Antichambre de la mort

Ivo van Hove est le metteur en scène de l’espace. Sa vision nécessite une largesse et une profondeur spatiales auxquelles la Cour d’honneur convenait parfaitement pour "Les Damnés". Ce n’est pas moins le cas en cette Cour du Lycée Saint-Joseph d’Avignon pour "Les Choses qui passent". Il y a installé un immense plateau carré, prolongé par un miroir qui reflète les acteurs et le public. En pivotant entre les actes, il devient écran de projection. En fond de cour, un instrumentiste égraine une musique percussive et cristalline, au rythme d’une horloge, au cœur du sujet. Des chaises entourent la scène, occupées par les quelque vingt comédiens qui alternativement, selon l’action, viennent au centre, alors qu’au premier plan, un vieux couple en fin de vie est le pivot d’une famille en déliquescence.
A La Haye, le cadet d’une grande famille puritaine s’apprête à se marier. Cette union n’est pas appréciée de tous pour son caractère non conventionnel. Les ancêtres, deux vieux amants très âgés, portent un lourd secret, et sont révérés par trois générations qui tentent cependant de s’émanciper du fardeau familial. Dans cette antichambre de la mort, les non-dits se délient dans l’espoir de tirer un trait sur le passé et d'ouvrir une ère nouvelle.

Fin de siècle

"Les Choses qui passent" adapte "Vieilles gens et choses qui passent" (Éditions Universitaires) de Louis Couperus (1863-1923), figure majeure de la littérature néerlandaise, équivalent d’un Thomas Mann en Allemagne ou d’un Proust en France. Publié en 1906, le roman synthétise l’esprit fin de siècle du XIXe et le passage au XXe, qui va bientôt verser dans l’horreur de la Première Guerre mondiale pour passer d’une ère à une autre.

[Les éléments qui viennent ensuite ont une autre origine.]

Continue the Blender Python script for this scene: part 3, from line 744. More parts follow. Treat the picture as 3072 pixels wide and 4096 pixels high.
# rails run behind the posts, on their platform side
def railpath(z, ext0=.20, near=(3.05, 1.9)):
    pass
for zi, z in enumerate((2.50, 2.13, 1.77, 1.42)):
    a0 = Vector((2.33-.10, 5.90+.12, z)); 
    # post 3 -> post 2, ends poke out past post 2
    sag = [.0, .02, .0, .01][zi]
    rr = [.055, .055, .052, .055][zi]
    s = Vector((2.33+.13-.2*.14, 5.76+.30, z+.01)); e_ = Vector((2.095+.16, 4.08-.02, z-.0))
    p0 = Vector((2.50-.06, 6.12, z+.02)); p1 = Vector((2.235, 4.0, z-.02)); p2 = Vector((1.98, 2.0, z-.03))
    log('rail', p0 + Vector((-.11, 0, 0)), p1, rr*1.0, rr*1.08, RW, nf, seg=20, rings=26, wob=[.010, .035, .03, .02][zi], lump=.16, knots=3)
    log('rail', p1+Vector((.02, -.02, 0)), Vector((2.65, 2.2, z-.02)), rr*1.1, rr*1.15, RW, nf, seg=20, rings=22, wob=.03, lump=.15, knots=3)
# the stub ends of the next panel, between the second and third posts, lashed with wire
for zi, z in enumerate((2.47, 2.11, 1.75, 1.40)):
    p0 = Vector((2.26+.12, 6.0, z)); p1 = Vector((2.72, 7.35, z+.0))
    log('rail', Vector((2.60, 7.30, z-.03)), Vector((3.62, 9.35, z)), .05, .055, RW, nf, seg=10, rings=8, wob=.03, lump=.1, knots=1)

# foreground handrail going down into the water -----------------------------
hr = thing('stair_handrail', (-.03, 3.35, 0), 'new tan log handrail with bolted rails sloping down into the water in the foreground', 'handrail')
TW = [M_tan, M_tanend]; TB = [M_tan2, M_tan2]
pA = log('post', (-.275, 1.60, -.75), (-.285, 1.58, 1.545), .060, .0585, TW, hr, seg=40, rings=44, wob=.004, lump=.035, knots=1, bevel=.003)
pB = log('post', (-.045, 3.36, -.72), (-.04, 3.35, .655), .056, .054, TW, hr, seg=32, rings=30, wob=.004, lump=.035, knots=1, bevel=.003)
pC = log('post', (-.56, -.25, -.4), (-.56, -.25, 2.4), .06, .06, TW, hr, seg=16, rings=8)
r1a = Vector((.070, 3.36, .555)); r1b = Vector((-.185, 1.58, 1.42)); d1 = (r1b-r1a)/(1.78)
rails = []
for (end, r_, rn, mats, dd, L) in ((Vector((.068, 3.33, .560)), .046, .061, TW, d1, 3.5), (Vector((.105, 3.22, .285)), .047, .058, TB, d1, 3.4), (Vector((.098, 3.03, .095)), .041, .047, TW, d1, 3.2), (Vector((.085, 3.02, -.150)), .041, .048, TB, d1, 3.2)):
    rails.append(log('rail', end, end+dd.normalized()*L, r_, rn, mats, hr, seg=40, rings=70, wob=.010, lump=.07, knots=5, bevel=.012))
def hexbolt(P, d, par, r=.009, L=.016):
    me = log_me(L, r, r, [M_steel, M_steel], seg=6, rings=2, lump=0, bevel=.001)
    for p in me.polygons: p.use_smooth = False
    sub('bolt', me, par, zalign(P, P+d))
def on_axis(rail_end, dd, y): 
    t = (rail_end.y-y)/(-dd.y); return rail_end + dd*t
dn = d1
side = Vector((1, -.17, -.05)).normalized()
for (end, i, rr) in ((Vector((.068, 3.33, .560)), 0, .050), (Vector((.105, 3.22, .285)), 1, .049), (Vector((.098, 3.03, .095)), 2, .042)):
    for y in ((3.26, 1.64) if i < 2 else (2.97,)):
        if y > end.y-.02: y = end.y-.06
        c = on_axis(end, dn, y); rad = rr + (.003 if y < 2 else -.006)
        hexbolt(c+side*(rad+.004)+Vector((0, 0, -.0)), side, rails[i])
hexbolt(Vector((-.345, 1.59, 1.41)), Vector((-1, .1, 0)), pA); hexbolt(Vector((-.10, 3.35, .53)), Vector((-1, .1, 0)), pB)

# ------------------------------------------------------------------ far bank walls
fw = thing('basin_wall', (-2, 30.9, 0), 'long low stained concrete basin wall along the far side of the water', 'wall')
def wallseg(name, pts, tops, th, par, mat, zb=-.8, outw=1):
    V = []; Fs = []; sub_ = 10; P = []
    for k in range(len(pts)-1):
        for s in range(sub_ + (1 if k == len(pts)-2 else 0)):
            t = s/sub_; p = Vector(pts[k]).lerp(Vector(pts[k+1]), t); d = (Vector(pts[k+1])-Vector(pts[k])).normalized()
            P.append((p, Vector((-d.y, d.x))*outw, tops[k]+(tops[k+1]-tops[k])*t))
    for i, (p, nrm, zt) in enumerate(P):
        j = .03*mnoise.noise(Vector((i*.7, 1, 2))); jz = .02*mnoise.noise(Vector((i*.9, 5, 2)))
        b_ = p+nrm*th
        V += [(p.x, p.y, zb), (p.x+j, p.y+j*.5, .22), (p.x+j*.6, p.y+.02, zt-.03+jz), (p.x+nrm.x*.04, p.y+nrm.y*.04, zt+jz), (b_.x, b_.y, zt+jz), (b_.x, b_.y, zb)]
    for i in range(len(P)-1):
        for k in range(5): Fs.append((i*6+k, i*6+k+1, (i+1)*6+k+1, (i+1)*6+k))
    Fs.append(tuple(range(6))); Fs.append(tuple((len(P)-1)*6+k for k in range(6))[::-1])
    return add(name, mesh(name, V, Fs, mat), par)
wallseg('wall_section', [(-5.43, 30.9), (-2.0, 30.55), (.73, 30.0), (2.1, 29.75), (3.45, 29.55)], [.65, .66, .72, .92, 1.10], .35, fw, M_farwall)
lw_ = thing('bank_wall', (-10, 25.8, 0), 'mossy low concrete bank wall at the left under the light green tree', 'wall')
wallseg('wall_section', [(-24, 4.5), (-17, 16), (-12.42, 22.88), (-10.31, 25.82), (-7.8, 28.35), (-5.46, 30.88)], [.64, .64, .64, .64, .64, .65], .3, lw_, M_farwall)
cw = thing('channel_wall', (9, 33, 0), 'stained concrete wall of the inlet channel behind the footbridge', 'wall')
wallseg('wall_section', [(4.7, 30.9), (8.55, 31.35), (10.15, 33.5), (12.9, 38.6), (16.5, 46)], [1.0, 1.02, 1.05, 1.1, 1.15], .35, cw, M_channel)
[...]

En pleine Belle-époque, celle-ci contient en germe les maux d’une civilisation en fin de course à force de conventions qui vont voler en éclats au sortir du conflit. Louis Couperus écrit une prophétie de l’Histoire à venir, et son adaptation par Koen Tachelet mise en scène par Ivo van Hove s’avère d’une actualité brûlante dans un monde en pleine mutation et qui se cherche.

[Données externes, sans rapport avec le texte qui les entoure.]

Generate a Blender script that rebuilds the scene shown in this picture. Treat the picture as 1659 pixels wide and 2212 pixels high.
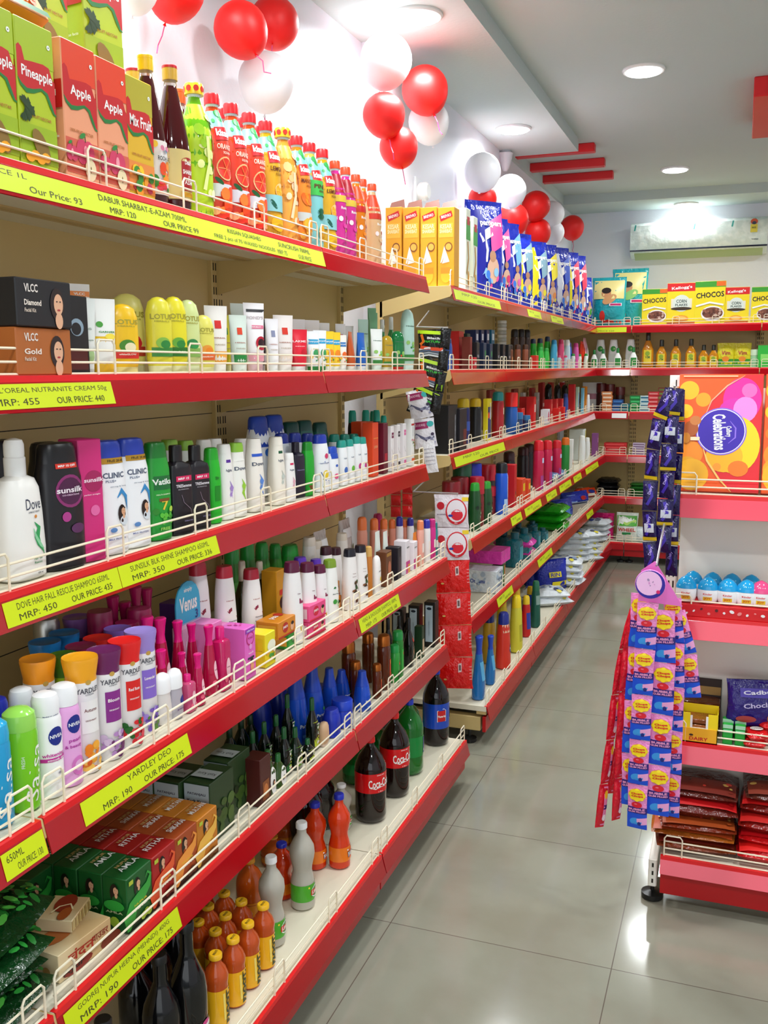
import bpy, math, random
from mathutils import Vector, Matrix
random.seed(7)
for _o in list(bpy.data.objects): bpy.data.objects.remove(_o)
SC = bpy.context.scene
COL = SC.collection
# ---------------------------------------------------------------- camera
FPX, TH, PI_, RO, CAMZ = 2047.64, 0.3582, 0.1503, -0.0054, 1.52
ct, st, cp, sp, cr, sr = math.cos(TH), math.sin(TH), math.cos(PI_), math.sin(PI_), math.cos(RO), math.sin(RO)
FW = Vector((-st*cp, ct*cp, -sp)); RT0 = Vector((ct, st, 0)); UP0 = RT0.cross(FW)
RT = RT0*cr + UP0*sr; UPV = -RT0*sr + UP0*cr
cam = bpy.data.objects.new('camera', bpy.data.cameras.new('camera')); COL.objects.link(cam)
cam.matrix_world = Matrix(((RT.x, UPV.x, -FW.x, 0), (RT.y, UPV.y, -FW.y, 0), (RT.z, UPV.z, -FW.z, CAMZ), (0, 0, 0, 1)))
cam.data.sensor_fit = 'HORIZONTAL'; cam.data.sensor_width = 36; cam.data.lens = FPX/1659*36
cam.data.clip_start = .05
SC.camera = cam
# ---------------------------------------------------------------- light and exposure
SC.view_settings.view_transform = 'Standard'
SC.view_settings.look = 'None'
SC.view_settings.gamma = 1
SC.view_settings.exposure = -0.74
wd = bpy.data.worlds.new('daylight'); SC.world = wd; wd.use_nodes = True
wd.node_tree.nodes['Background'].inputs[0].default_value = (.80, .90, 1, 1)
wd.node_tree.nodes['Background'].inputs[1].default_value = .5
def area_light(name, loc, target, sx, sy, power, col=(1, 1, 1), disk=False, spread=180):
    l = bpy.data.lights.new(name, 'AREA'); l.energy = power; l.color = col
    l.shape = 'DISK' if disk else 'RECTANGLE'; l.size = sx
    if not disk: l.size_y = sy
    l.spread = math.radians(spread)
    o = bpy.data.objects.new(name, l); COL.objects.link(o); o.location = loc
    d = Vector(target)-Vector(loc)
    o.rotation_euler = d.to_track_quat('-Z', 'Y').to_euler()
    return o
ZS, ZR = 2.78, 2.85          # soffit and recess ceiling heights
DOWN = [(-1.20, 5.20, ZS), (-1.16, 3.46, ZS), (-1.16, 1.7, ZS), (-.47, 8.02, ZS), (-.48, 4.66, ZR), (-.49, 6.98, ZR),
        (-.48, 2.2, ZR), (-1.20, 6.95, ZS), (.9, 4.66, ZR), (.9, 6.98, ZR), (.9, 2.2, ZR), (.9, .3, ZR), (-.3, .3, ZR)]  # last two lamps are added, unseen behind the camera, to brighten the display
area_light('shopfront_daylight', (.5, -2.35, 1.45), (.1, 3, 1.1), 3.6, 2.3, 66, (.93, .97, 1))
for i, (x, y, z) in enumerate(DOWN):
    if i == 7: continue          # the red slats take this place
    p = 24
    if i == 1: p = 42
    if i == 2: p = 26
    if i > 10: p = 24
    if i == 5: p = 20
    area_light('downlight_beam', (x, y, z-.035), (x, y, 0), .42 if i in (1, 2) else .2, .24, p, (.95, .99, 1), disk=True, spread=160)
# ---------------------------------------------------------------- materials
_mats = {}
def mat(col, kind='plastic'):
    if isinstance(col, str):
        h = col.lstrip('#'); c = [int(h[i:i+2], 16)/255 for i in (0, 2, 4)]
        c = [(v/12.92 if v <= .04045 else ((v+.055)/1.055)**2.4) for v in c]
    else: c = list(col)
    key = (tuple(round(v, 4) for v in c), kind)
    if key in _mats: return _mats[key]
    m = bpy.data.materials.new(kind+'_'+(col.lstrip('#') if isinstance(col, str) else 'mix')); m.use_nodes = True
    nt = m.node_tree; b = nt.nodes['Principled BSDF']
    b.inputs['Base Color'].default_value = (*c, 1)
    R = {'plastic': .32, 'paper': .45, 'matte': .75, 'metal': .3, 'gloss': .12, 'film': .22, 'glass': .06, 'print': .4, 'powder': .4, 'wall': .85, 'liquid': .08}[kind]
    b.inputs['Roughness'].default_value = R
    if kind == 'metal': b.inputs['Metallic'].default_value = .85
    if kind == 'glass':
        b.inputs['Transmission Weight'].default_value = .85; b.inputs['IOR'].default_value = 1.25
    if kind == 'liquid':
        b.inputs['Transmission Weight'].default_value = .25; b.inputs['IOR'].default_value = 1.33
        b.inputs['Coat Weight'].default_value = .6; b.inputs['Coat Roughness'].default_value = .05
    if kind in ('film', 'wall', 'powder'):
        tc = nt.nodes.new('ShaderNodeTexCoord'); n = nt.nodes.new('ShaderNodeTexNoise'); bp = nt.nodes.new('ShaderNodeBump')
        n.inputs['Scale'].default_value = {'film': 38, 'wall': 60, 'powder': 300}[kind]; n.inputs['Detail'].default_value = 3
        bp.inputs['Strength'].default_value = {'film': .75, 'wall': .08, 'powder': .05}[kind]
        bp.inputs['Distance'].default_value = {'film': .012, 'wall': .01, 'powder': .002}[kind]
        nt.links.new(tc.outputs['Object'], n.inputs['Vector']); nt.links.new(n.outputs['Fac'], bp.inputs['Height']); nt.links.new(bp.outputs[0], b.inputs['Normal'])
    _mats[key] = m
    return m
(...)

"Les Choses qui passent" de Koen Tachelet d'après Louis Couperus, mis en scène par Ivo van Hove
 (Jan Versweyveld)
Tous vêtus de noir, les protagonistes sont imprégnés du calvinisme hollandais dominant. Le jeune couple qui se marie incarne la volonté de changement lors d’une nuit de miel torride, où Ivo van Hove n’hésite pas à les dénuder, les aspergeant de Champagne et autre crème Chantilly. Il s'agit du seul moment coloré de la pièce, qui baigne dans une lumière sombre et oppressante. Reflet du puritanisme ambiant, par la sobriété dominante, le metteur en scène parsème la pièce de moments de fulgurance : les pivotements du miroir, les magnifiques projections, la pluie de cendre, les brumes au ras du sol…

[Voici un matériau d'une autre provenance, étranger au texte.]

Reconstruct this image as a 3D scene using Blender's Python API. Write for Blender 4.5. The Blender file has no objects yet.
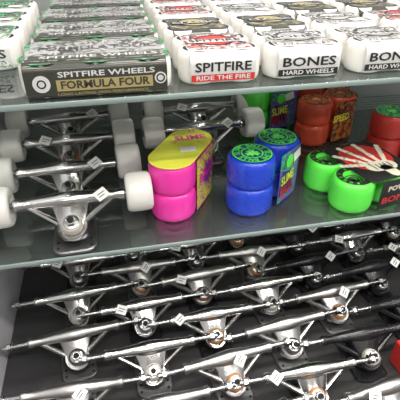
import bpy, math, random
from mathutils import Matrix, Vector, Euler
random.seed(4)
S=bpy.context.scene
try:
    S.view_settings.view_transform='Standard'
except Exception: pass
COL=S.collection
# ---------------------------------------------------------------- materials
def pm(name,col,rough=.5,metal=0,coat=0,spec=.5,emit=None,sss=0,bump=0,bscale=200):
    m=bpy.data.materials.new(name); m.use_nodes=True
    nt=m.node_tree; b=nt.nodes['Principled BSDF']
    b.inputs['Base Color'].default_value=(*col,1)
    b.inputs['Roughness'].default_value=rough
    b.inputs['Metallic'].default_value=metal
    b.inputs['Coat Weight'].default_value=coat
    b.inputs['Coat Roughness'].default_value=.08
    b.inputs['Specular IOR Level'].default_value=spec
    if emit:
        b.inputs['Emission Color'].default_value=(*emit[0],1); b.inputs['Emission Strength'].default_value=emit[1]
    tc=nt.nodes.new('ShaderNodeTexCoord')
    n=nt.nodes.new('ShaderNodeTexNoise'); n.inputs['Scale'].default_value=bscale; n.inputs['Detail'].default_value=3
    nt.links.new(tc.outputs['Object'],n.inputs['Vector'])
    mr=nt.nodes.new('ShaderNodeMapRange')
    mr.inputs['To Min'].default_value=max(0.02,rough*.8); mr.inputs['To Max'].default_value=min(1,rough*1.25)
    nt.links.new(n.outputs['Fac'],mr.inputs['Value']); nt.links.new(mr.outputs['Result'],b.inputs['Roughness'])
    if bump:
        bp=nt.nodes.new('ShaderNodeBump'); bp.inputs['Strength'].default_value=bump; bp.inputs['Distance'].default_value=.0008
        nt.links.new(n.outputs['Fac'],bp.inputs['Height']); nt.links.new(bp.outputs['Normal'],b.inputs['Normal'])
    return m
def splat(name,cols,pos,scale,rough=.35,coat=.4,dist=1.5):
    m=pm(name,cols[0],rough,coat=coat); nt=m.node_tree; b=nt.nodes['Principled BSDF']
    tc=nt.nodes.new('ShaderNodeTexCoord'); n=nt.nodes.new('ShaderNodeTexNoise')
    n.inputs['Scale'].default_value=scale; n.inputs['Detail'].default_value=2; n.inputs['Distortion'].default_value=dist
    nt.links.new(tc.outputs['Object'],n.inputs['Vector'])
    r=nt.nodes.new('ShaderNodeValToRGB'); r.color_ramp.interpolation='CONSTANT'
    e=r.color_ramp.elements
    e[0].position=0; e[0].color=(*cols[0],1); e[1].position=pos[0]; e[1].color=(*cols[1],1)
    for p,c in zip(pos[1:],cols[2:]):
        x=e.new(p); x.color=(*c,1)
    nt.links.new(n.outputs['Fac'],r.inputs['Fac']); nt.links.new(r.outputs['Color'],b.inputs['Base Color'])
    return m
CHROME=pm('polished_aluminium',(.60,.59,.58),.19,1,bump=.2,bscale=120)
RAW=pm('brushed_aluminium',(.50,.49,.48),.32,1,bump=.4,bscale=300)
CAST=pm('cast_aluminium',(.27,.27,.275),.40,1,bump=.5,bscale=400)
BLACKM=pm('black_painted_metal',(.014,.014,.016),.28,.3,coat=.3)
STEEL=pm('axle_steel',(.42,.42,.42),.25,1)
DARK=pm('dark_hole',(.01,.01,.01),.8)
AMBER=pm('amber_urethane',(.48,.21,.06),.4)
REDB=pm('dull_red_urethane',(.25,.06,.035),.4)
BLKB=pm('black_urethane',(.03,.03,.03),.4)
WHITEB=pm('white_urethane_bushing',(.5,.47,.40),.35)
WHITE=pm('white_urethane',(.80,.78,.73),.32,coat=.2)
BEAR=pm('bearing_steel',(.4,.4,.4),.3,1)
TAG=pm('tag_paper',(.85,.85,.83),.6)
INK=pm('black_ink',(.015,.015,.015),.5)
PAPER=pm('label_paper',(.66,.66,.64),.35,coat=.5)
GREYP=pm('silver_card',(.36,.36,.36),.3,coat=.5)
OLIVE=pm('olive_card',(.040,.042,.030),.3,coat=.5)
GOLD=pm('tan_print',(.40,.33,.14),.4)
REDP=pm('red_print',(.58,.03,.025),.4,coat=.3)
ORANGE=pm('orange_print',(.8,.2,.03),.4)
GREENP=pm('green_print',(.05,.42,.12),.4)
PINK=pm('pink_urethane',(.92,.04,.42),.3,coat=.3)
BLUE=pm('blue_urethane',(.015,.06,.62),.28,coat=.4)
LIME=pm('lime_urethane',(.12,.85,.08),.3,coat=.3)
ORNGW=pm('orange_urethane',(.60,.07,.03),.3,coat=.3)
YEL=pm('yellow_print',(.85,.85,.08),.4,coat=.3)
NAVY=pm('navy_print',(.01,.03,.14),.4)
VIOLET=pm('violet_print',(.25,.02,.35),.4)
BONE=pm('bone_print',(.80,.76,.60),.45)
PURP=splat('splatter_card',[(.85,.82,.04),(.65,.02,.45),(.85,.82,.04),(.10,.02,.22)],[.43,.50,.66],90)
SLIME=splat('slime_card',[(.05,.04,.30),(.05,.45,.12),(.16,.07,.50),(.7,.05,.03)],[.40,.48,.68],80)
FLAME=splat('flame_card',[(.62,.61,.6),(.03,.03,.03),(.6,.04,.03),(.62,.61,.6)],[.42,.51,.57],55)
BUSY=splat('printed_card',[(.62,.61,.6),(.04,.04,.04),(.58,.57,.54),(.25,.22,.2)],[.42,.52,.58],60)
DKCARD=splat('dark_card',[(.02,.02,.02),(.08,.08,.07),(.45,.35,.15),(.02,.02,.02)],[.4,.58,.64],60)
ORCARD=splat('orange_card',[(.5,.03,.02),(.02,.02,.02),(.65,.2,.02),(.02,.3,.1)],[.42,.52,.64],60)
TEAL=splat('green_card',[(.03,.30,.12),(.02,.02,.02),(.7,.7,.62),(.06,.4,.1)],[.45,.53,.60],60)
GREENT=splat('green_wheel_print',[(.03,.25,.08),(.02,.02,.02),(.10,.5,.18)],[.45,.55],140)
SILT=splat('silver_top_card',[(.40,.40,.39),(.05,.05,.045),(.46,.46,.45),(.12,.12,.11)],[.42,.49,.60],38)

# ---------------------------------------------------------------- mesh builder
class B:
    def __init__(s): s.v=[];s.f=[];s.m=[];s.sm=[];s.mats=[]
    def add(s,geo,mat,M=None,smooth=True):
        vs,fs=geo; o=len(s.v)
        if mat not in s.mats: s.mats.append(mat)
        k=s.mats.index(mat)
        for p in vs:
            p=Vector(p); s.v.append(tuple(M@p if M else p))
        for f in fs:
            s.f.append([i+o for i in f]); s.m.append(k); s.sm.append(smooth)
    def merge(s,o,M):
        for k,mt in enumerate(o.mats):
            if mt not in s.mats: s.mats.append(mt)
        off=len(s.v)
        for p in o.v: s.v.append(tuple(M@Vector(p)))
        for f,m,sm in zip(o.f,o.m,o.sm):
            s.f.append([i+off for i in f]); s.m.append(s.mats.index(o.mats[m])); s.sm.append(sm)
    def mesh(s,name):
        me=bpy.data.meshes.new(name); me.from_pydata(s.v,[],s.f)
        for m in s.mats: me.materials.append(m)
        for p,m,sm in zip(me.polygons,s.m,s.sm): p.material_index=m; p.use_smooth=sm
        me.update()
        try: me.set_sharp_from_angle(angle=math.radians(38))
        except Exception: pass
        return me
def T(x=0,y=0,z=0): return Matrix.Translation((x,y,z))
def R(a,ax): return Matrix.Rotation(math.radians(a),4,ax)
def align(p0,d):
    return Matrix.Translation(p0)@Vector(d).normalized().to_track_quat('Z','Y').to_matrix().to_4x4()
def lathe(prof,seg=32,cap=True):
    vs=[];fs=[]
    for r,z in prof:
        for i in range(seg):
            a=2*math.pi*i/seg; vs.append((r*math.cos(a),r*math.sin(a),z))
    for j in range(len(prof)-1):
        for i in range(seg):
            k=(i+1)%seg
            fs.append([j*seg+i,j*seg+k,(j+1)*seg+k,(j+1)*seg+i])
    if cap:
        fs.append(list(range(seg))[::-1]); fs.append([(len(prof)-1)*seg+i for i in range(seg)])
    return vs,fs
def cyl(r,z0,z1,seg=24,r2=None,b=None):
    r2=r if r2 is None else r2; b=min(.0006,(z1-z0)*.2,r*.2) if b is None else b
    return lathe([(r-b,z0),(r,z0+b),(r2,z1-b),(r2-b,z1)],seg)
def annulus(r0,r1,z,seg=36): 
    return lathe([(r0,z),(r1,z)],seg,False)
def rrect(w,h,r,n=5):
    def f(i=0):
        rr=max(r-i,.0001); o=[]
        for cx,cy,a0 in((w/2-r,h/2-r,0),(-w/2+r,h/2-r,90),(-w/2+r,-h/2+r,180),(w/2-r,-h/2+r,270)):
            for k in range(n+1):
                a=math.radians(a0+90*k/n); o.append((cx+rr*math.cos(a),cy+rr*math.sin(a)))
        return o
    return f
def stadium(c,r,n=16):
    def f(i=0):
        o=[]
        for cx,a0 in((c,-90),(-c,90)):
            for k in range(n+1):
                a=math.radians(a0+180*k/n); o.append((cx+(r-i)*math.cos(a),(r-i)*math.sin(a)))
        return o
    return f
def prism(out,z0,z1,b=.001,cap=True):
    vs=[];fs=[];n=len(out())
    for i,z in((b,z0),(0,z0+b),(0,z1-b),(b,z1)):
        vs+=[(x,y,z) for x,y in out(i)]
    for j in range(3):
        for i in range(n):
            k=(i+1)%n; fs.append([j*n+i,j*n+k,(j+1)*n+k,(j+1)*n+i])
    if cap: fs.append(list(range(n))[::-1]); fs.append([3*n+i for i in range(n)])
    return vs,fs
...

Le choix de représenter "Les Choses qui passent" en néerlandais surtitré français est méritoire, mais ne facilite pas l’accès à un texte difficile, surtout à une heure tardive, même si celle-ci fait bénéficier la pièce d’une atmosphère nocturne qui lui sied. Il faut donc un peu "s’accrocher" pour apprécier toute sa puissance, alors que la mise en scène d’Ivo van Hove ne peut que susciter l’adhésion. Ce que le public lui a transmis par une longue ovation.